Regrinha básica para uma boa leitura de ficção ou de poesia, que até alguns críticos profissionais ignoram às vezes (falta-lhes generosidade, um pouco mais de atenção, de paciência, de humildade?): o que, numa leitura superficial e apressada, pode parecer um movimento errado, grotesco ou mal bolado, talvez seja na verdade um belo golpe de imaginação, tramado para produzir um efeito de sentido necessário, inevitável até, se considerarmos a obra em seus próprios termos e propósitos - um golpe sem o qual o texto literário não vence a desconfiança e a indiferença do leitor.
Acabei de lembrar disso ao reler O Olho, conto de Myriam Campello, que um dia me desagradou por uma ou outra metáfora mais tosca. Como poderia ser diferente no entanto se o narrador, logo no primeiro parágrafo, nos avisa: "Não sou escritor, isso vê-se. [...] Se deito ao papel notícias do vendaval que no último mês desmantelou minha vida é por justamente sentir-me em pedaços"?

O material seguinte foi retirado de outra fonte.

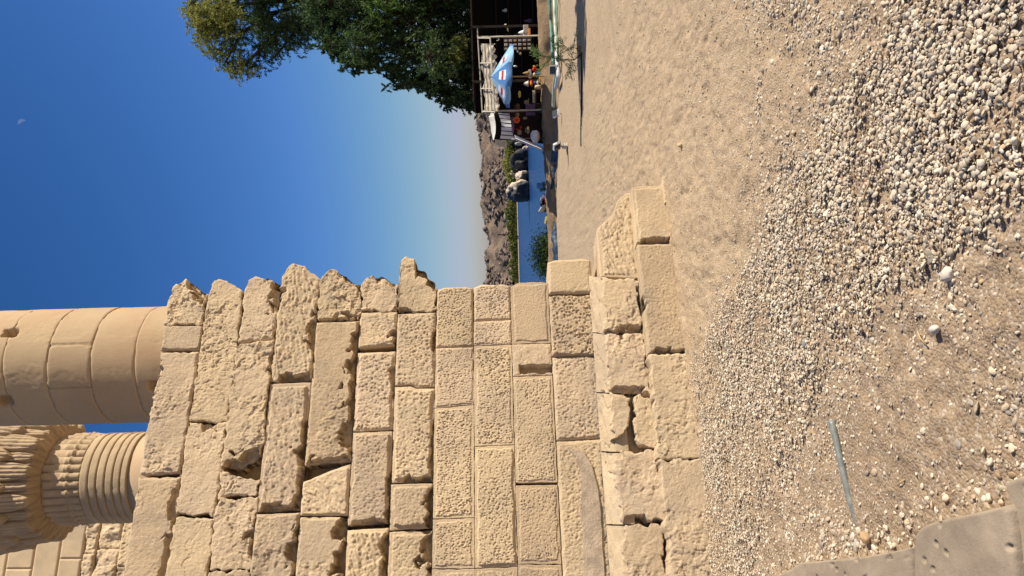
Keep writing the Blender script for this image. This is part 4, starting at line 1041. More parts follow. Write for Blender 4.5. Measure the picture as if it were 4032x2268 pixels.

É natural que um sujeito desses, poeta amador e casual, apele para imagens banais e cafonas como "Se só entre nós permitimos que a espuma do amor flua e se derrame?". Como também é muito verossímil e ficcional que em outros trechos, arrebatado pelos acontecimentos excepcionais da narrativa, lhe ocorram observações mais afiadas e poéticas. Acontece quando, por exemplo, ele se refere a "um bom dia reservado que marca limites" ou quando, ao comentar um desejo muito intenso e proibido, descreve-o como uma "avalanche que se nutre do próprio excesso para melhor derrubar e engolir".